Print exactly the lines from the first one down to the line that contains "scene.camera = cam", both included, and skip the pictures.

- - - -

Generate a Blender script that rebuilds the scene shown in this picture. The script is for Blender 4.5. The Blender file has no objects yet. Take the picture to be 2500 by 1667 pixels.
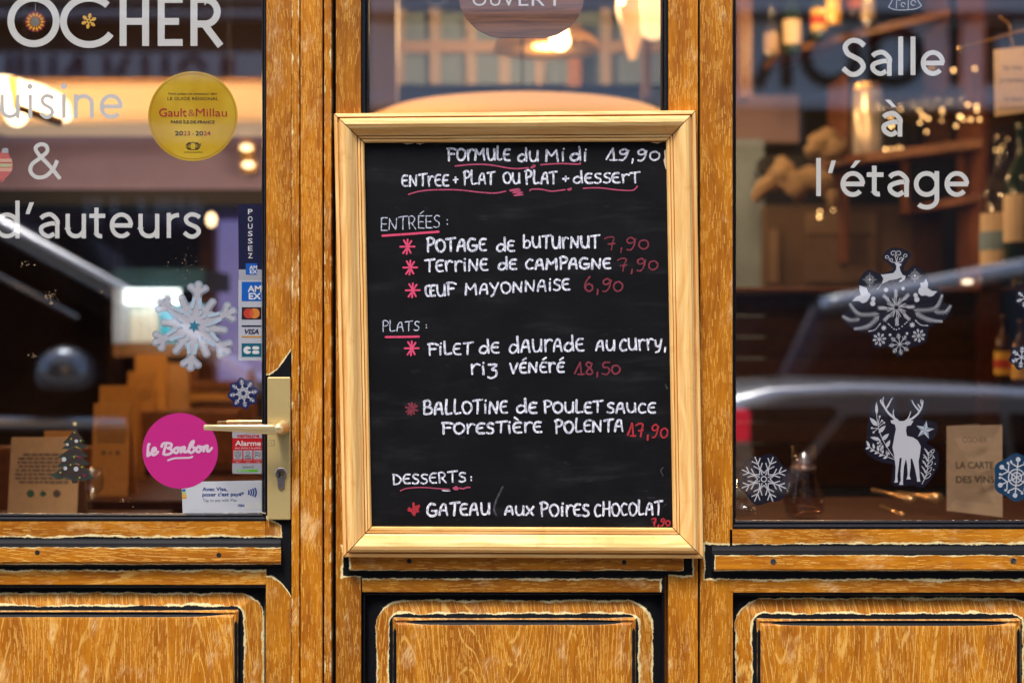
import bpy, bmesh, math, random
from mathutils import Vector, Matrix
from mathutils.geometry import tessellate_polygon
R = math.radians
random.seed(7)
scene = bpy.context.scene
col = scene.collection

# ------------------------------------------------------------------ camera, world, sun, exposure
S = 0.0007                      # metres per photograph pixel on the front of the shop
CX, CY, CZ = 1250.0, 833.5, 1.18
D = 1.75 * 50 / 36.0            # camera to shop front
cam_d = bpy.data.cameras.new('camera')
cam = bpy.data.objects.new('camera', cam_d); col.objects.link(cam)
cam.location = (0, -D, CZ); cam.rotation_euler = (R(90), 0, 0)
cam_d.lens = 50; cam_d.sensor_width = 36; cam_d.clip_start = 0.05; cam_d.clip_end = 400
cam_d.dof.use_dof = True; cam_d.dof.focus_distance = D - 0.01; cam_d.dof.aperture_fstop = 2.1
scene.camera = cam

SUN_EL, SUN_AZ = 61, 198        # azimuth the light comes from, clockwise from +Y
world = bpy.data.worlds.new('World'); scene.world = world; world.use_nodes = True
wn = world.node_tree
bg = wn.nodes['Background']
sky = wn.nodes.new('ShaderNodeTexSky'); sky.sky_type = 'NISHITA'; sky.sun_disc = False
sky.sun_elevation = R(SUN_EL); sky.sun_rotation = R(SUN_AZ); sky.air_density = 1.0; sky.dust_density = 2.5
wn.links.new(sky.outputs[0], bg.inputs[0]); bg.inputs[1].default_value = 0.15
sl = bpy.data.lights.new('sun', 'SUN'); sun = bpy.data.objects.new('sun', sl); col.objects.link(sun)
sl.energy = 1.5; sl.angle = R(14); sl.color = (1.0, 0.95, 0.88)
sd = Vector((math.sin(R(SUN_AZ)) * math.cos(R(SUN_EL)), math.cos(R(SUN_AZ)) * math.cos(R(SUN_EL)), math.sin(R(SUN_EL))))
sun.rotation_euler = sd.to_track_quat('Z', 'Y').to_euler(); sun.location = (-2, -8, 9)
scene.view_settings.view_transform = 'Standard'; scene.view_settings.look = 'None'
scene.view_settings.gamma = 1; scene.view_settings.use_curve_mapping = False
scene.view_settings.exposure = 1.25
scene.render.engine = 'CYCLES'
scene.cycles.use_denoising = True
scene.cycles.max_bounces = 8; scene.cycles.transparent_max_bounces = 24
scene.cycles.sample_clamp_indirect = 6; scene.cycles.caustics_reflective = False; scene.cycles.caustics_refractive = False

# ------------------------------------------------------------------ helpers
def X(px): return (px - CX) * S
def Z(py): return CZ - (py - CY) * S
def at(px, py, y=0.0):
    k = (D + y) / D
    return (X(px) * k, y, CZ + (Z(py) - CZ) * k)

class E:                          # arithmetic on shader sockets
    def __init__(s, nt, v): s.nt, s.v = nt, v
    def op(s, o, *a, clamp=False):
        n = s.nt.nodes.new('ShaderNodeMath'); n.operation = o; n.use_clamp = clamp
        for i, x in enumerate((s,) + a):
            x = x.v if isinstance(x, E) else x
            if isinstance(x, (int, float)): n.inputs[i].default_value = x
            else: s.nt.links.new(x, n.inputs[i])
        return E(s.nt, n.outputs[0])
    def __add__(s, o): return s.op('ADD', o)
    __radd__ = __add__
    def __sub__(s, o): return s.op('SUBTRACT', o)
    def __rsub__(s, o): return (s * -1) + o
    def __mul__(s, o): return s.op('MULTIPLY', o)
    __rmul__ = __mul__
    def __truediv__(s, o): return s.op('DIVIDE', o)
    def abs(s): return s.op('ABSOLUTE')
    def max(s, o): return s.op('MAXIMUM', o)
    def min(s, o): return s.op('MINIMUM', o)
    def pow(s, o): return s.op('POWER', o)
    def frac(s): return s.op('FRACT')
    def sqrt(s): return s.op('SQRT')
    def step(s, a, b):            # smoothstep from a to b
        n = s.nt.nodes.new('ShaderNodeMapRange'); n.interpolation_type = 'SMOOTHSTEP'
        s.nt.links.new(s.v, n.inputs[0]); n.inputs[1].default_value = a; n.inputs[2].default_value = b
        return E(s.nt, n.outputs[0])

def coords(nt):
    g = nt.nodes.new('ShaderNodeNewGeometry'); sp = nt.nodes.new('ShaderNodeSeparateXYZ')
    nt.links.new(g.outputs['Position'], sp.inputs[0])
    x, y, z = (E(nt, sp.outputs[i]) for i in range(3))
    return x / S + CX, (z - CZ) * (-1 / S) + CY, y / S
def noise(nt, x, y, z=0.0, detail=2.0, rough=0.5):
    c = nt.nodes.new('ShaderNodeCombineXYZ')
    for i, a in enumerate((x, y, z)):
        if isinstance(a, E): nt.links.new(a.v, c.inputs[i])
        else: c.inputs[i].default_value = a
    n = nt.nodes.new('ShaderNodeTexNoise'); n.inputs['Scale'].default_value = 1
    n.inputs['Detail'].default_value = detail; n.inputs['Roughness'].default_value = rough
    nt.links.new(c.outputs[0], n.inputs['Vector'])
    return E(nt, n.outputs['Fac'])
def rnd(nt, x, y=0.0):
    c = nt.nodes.new('ShaderNodeCombineXYZ')
    for i, a in enumerate((x, y)):
        if isinstance(a, E): nt.links.new(a.v, c.inputs[i])
        else: c.inputs[i].default_value = a
    n = nt.nodes.new('ShaderNodeTexWhiteNoise'); n.noise_dimensions = '2D'
    nt.links.new(c.outputs[0], n.inputs['Vector'])
    return E(nt, n.outputs['Value'])
def pores(nt, a, l, wdt, lng, seed, dens):
    """short strokes along the grain: one row per pore line, random start, length and strength"""
    q = a * (1 / wdt); ix = q.op('FLOOR'); r = rnd(nt, ix + seed * 13.7)
    k = l * (1 / lng) * (r * .5 + .75) + r * 57.0; iy = k.op('FLOOR'); r2 = rnd(nt, ix + 3.1, iy + seed)
    along = (k.frac() - .5).abs().step(.5, .34)
    across = (q.frac() - .5 + (r2 - .5) * .3).abs().step(.42, .16)
    return along * across * (r2 + dens - 1).step(-.05, .25)
def mix(nt, f, a, b):
    m = nt.nodes.new('ShaderNodeMix'); m.data_type = 'RGBA'
    if isinstance(f, E): nt.links.new(f.v, m.inputs[0])
    else: m.inputs[0].default_value = f
    for i, c in ((6, a), (7, b)):
        if isinstance(c, tuple): m.inputs[i].default_value = (*c[:3], 1)
        else: nt.links.new(c, m.inputs[i])
    return m.outputs[2]
def new_mat(name):
    m = bpy.data.materials.new(name); m.use_nodes = True
    return m, m.node_tree, m.node_tree.nodes['Principled BSDF']
def bump(nt, b, h, strength=0.3, dist=0.001):
    n = nt.nodes.new('ShaderNodeBump'); n.inputs['Strength'].default_value = strength; n.inputs['Distance'].default_value = dist
    nt.links.new(h.v, n.inputs['Height']); nt.links.new(n.outputs[0], b.inputs['Normal'])
def srgb(r, g, b):
    f = lambda c: ((c / 255 + 0.055) / 1.055) ** 2.4 if c > 10 else c / 255 / 12.92
    return (f(r), f(g), f(b))
_plain = {}
LAMP = 1.0                      # brightness of the lit lamps inside, relative to their table values
def plain(name, c, rough=0.5, metal=0.0, emit=0.0, var=0.0, scale=40, spec=0.5, alpha=None):
    if name in _plain: return _plain[name]
    m, nt, b = new_mat(name)
    b.inputs['Base Color'].default_value = (*c, 1); b.inputs['Roughness'].default_value = rough; b.inputs['Metallic'].default_value = metal
    b.inputs['Specular IOR Level'].default_value = spec
    if emit:
        b.inputs['Emission Color'].default_value = (*c, 1); b.inputs['Emission Strength'].default_value = emit * LAMP
    if var:
        u, v, w = coords(nt)
        n = noise(nt, u * (scale / 1400), v * (scale / 1400), w * (scale / 1400), 4, 0.6)
        nt.links.new(mix(nt, n.step(0.3, 0.7), tuple(k * (1 - var) for k in c), tuple(min(1, k * (1 + var)) for k in c)), b.inputs['Base Color'])
        bump(nt, b, n, 0.15)
    if alpha: b.inputs['Alpha'].default_value = alpha
    _plain[name] = m
    return m

CREAM = srgb(232, 214, 160)
def painted_oak(name, axis, seed, paint=None, tone=1.0, fleck=0.5, figure=0.0, patch=0.5, dark=0.0):
    """sanded oak with lime left in the pores; paint(u, v) > 0 (in mm-like px) is old black paint with a cream undercoat edge"""
    m, nt, b = new_mat(name)
    u, v, w = coords(nt)
    tone = tone * (.86 + .13 * ((seed * 7) % 10) / 9)                     # every board has a slightly different colour
    a, l = (u + w * 0.7, v) if axis == 'v' else (v + w * 0.7, u)          # across, along
    a = a + seed * 37.1; l = l + seed * 91.7
    aw = a + (noise(nt, a * .012, l * .0035, seed, 2) - .5) * 40 + (noise(nt, a * .04, l * .007, seed + 3.0, 1) - .5) * 5
    big = noise(nt, aw * .018, l * .004, seed + 1.0, 2)
    mid = noise(nt, aw * .11, l * .006, seed + 2.0, 3, .6)
    c1 = tuple(k * tone for k in srgb(152, 84, 8)); c2 = tuple(k * tone for k in srgb(198, 124, 16))
    base = mix(nt, (big * .55 + mid * .45).step(.33, .67), c1, c2)
    line = noise(nt, aw * .42, l * .012, seed + 4.0, 2, .6)
    base = mix(nt, line.step(.60, .72) * .28, base, tuple(k * tone for k in srgb(128, 66, 16)))
    if figure:                                                       # cathedral figure: contour lines of slow noise
        f = noise(nt, a * .0060, l * .00085, seed + 9.0, 1.0, .3) * 30 * figure + noise(nt, a * .03, l * .004, seed + 29.0, 1) * .8
        fr = (f.frac() - .5).abs()
        brk = noise(nt, aw * .10, l * .03, seed + 5.0, 2).step(.36, .5)
        base = mix(nt, fr.step(.38, .47) * brk * .62, base, srgb(230, 178, 92))
        base = mix(nt, fr.step(.18, .05) * .30, base, tuple(k * tone for k in srgb(160, 86, 20)))
    dens = noise(nt, a * .02, l * .008, seed + 6.0, 2)
    aj = aw + (noise(nt, a * .03, l * .010, seed + 19.0, 1) - .5) * 8
    dn = (dens.step(.25, .75) * .50 + fleck * .30)
    fl = pores(nt, aj, l, 3.5, 24, seed, dn)
    base = mix(nt, fl * .50, base, srgb(234, 178, 82))
    fb = pores(nt, aj + 2.4, l, 3.0, 20, seed + 5, dn * .8)
    base = mix(nt, fb * .22, base, srgb(230, 176, 92))
    fl2 = noise(nt, aw * .75, l * .05, seed + 17.0, 1)
    base = mix(nt, fl2.step(.64, .70) * .5, base, srgb(120, 62, 18))
    if patch:
        pn = noise(nt, a * .016, l * .008, seed + 8.0, 4, .65); sc = noise(nt, (a + l * .5) * .25, (l - a * .5) * .03, seed, 3)
        base = mix(nt, pn.step(.62 - patch * .09, .78) * (sc.step(.30, .62) * .85 + .15) * .80, base, srgb(244, 208, 148))
    if dark:
        base = mix(nt, dark, base, srgb(70, 36, 16))
    col_, rough = base, (line * .25 + .42)
    if paint:
        e = paint(u, v); k_ = 1.0
        if isinstance(e, tuple): e, k_ = e
        e = e + ((noise(nt, u * .055, v * .055, seed, 3, .6) - .5) * 10 + (noise(nt, u * .012, v * .012, seed + 2.0, 1) - .5) * 8 + (noise(nt, u * .35, v * .35, seed, 3, .7) - .5) * 7 + 1.2) * k_
        cw = (noise(nt, u * .02, v * .02, seed + 11.0, 2) * 20 - 5) * k_
        cream = (e + cw.max(1.2)).step(0, 3.0) * (noise(nt, aw * .3, l * .05, seed + 12.0, 2).step(.30, .48) * .5 + .5)
        blk = e.step(-.7, .7)
        col_ = mix(nt, cream, col_, CREAM)
        wear = noise(nt, u * .22, v * .5, seed + 14.0, 3, .7).step(.68, .78) * .5
        bc = mix(nt, wear, (.007, .007, .009), (.16, .14, .11))
        col_ = mix(nt, blk, col_, bc)
        rough = rough * (1 - blk) + blk * .5
    nt.links.new(col_, b.inputs['Base Color']); nt.links.new(rough.v, b.inputs['Roughness'])
    b.inputs['Specular IOR Level'].default_value = .22
    if paint: nt.links.new((blk * -.14 + .24).v, b.inputs['Specular IOR Level'])
    bump(nt, b, line * .5 + fl * .5, .28, .0008)
    return m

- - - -

- _Answer to this task_
Generate a Blender script that rebuilds the scene shown in this picture. The script is for Blender 4.5. The Blender file has no objects yet. Take the picture to be 2500 by 1667 pixels.
import bpy, bmesh, math, random
from mathutils import Vector, Matrix
from mathutils.geometry import tessellate_polygon
R = math.radians
random.seed(7)
scene = bpy.context.scene
col = scene.collection

# ------------------------------------------------------------------ camera, world, sun, exposure
S = 0.0007                      # metres per photograph pixel on the front of the shop
CX, CY, CZ = 1250.0, 833.5, 1.18
D = 1.75 * 50 / 36.0            # camera to shop front
cam_d = bpy.data.cameras.new('camera')
cam = bpy.data.objects.new('camera', cam_d); col.objects.link(cam)
cam.location = (0, -D, CZ); cam.rotation_euler = (R(90), 0, 0)
cam_d.lens = 50; cam_d.sensor_width = 36; cam_d.clip_start = 0.05; cam_d.clip_end = 400
cam_d.dof.use_dof = True; cam_d.dof.focus_distance = D - 0.01; cam_d.dof.aperture_fstop = 2.1
scene.camera = cam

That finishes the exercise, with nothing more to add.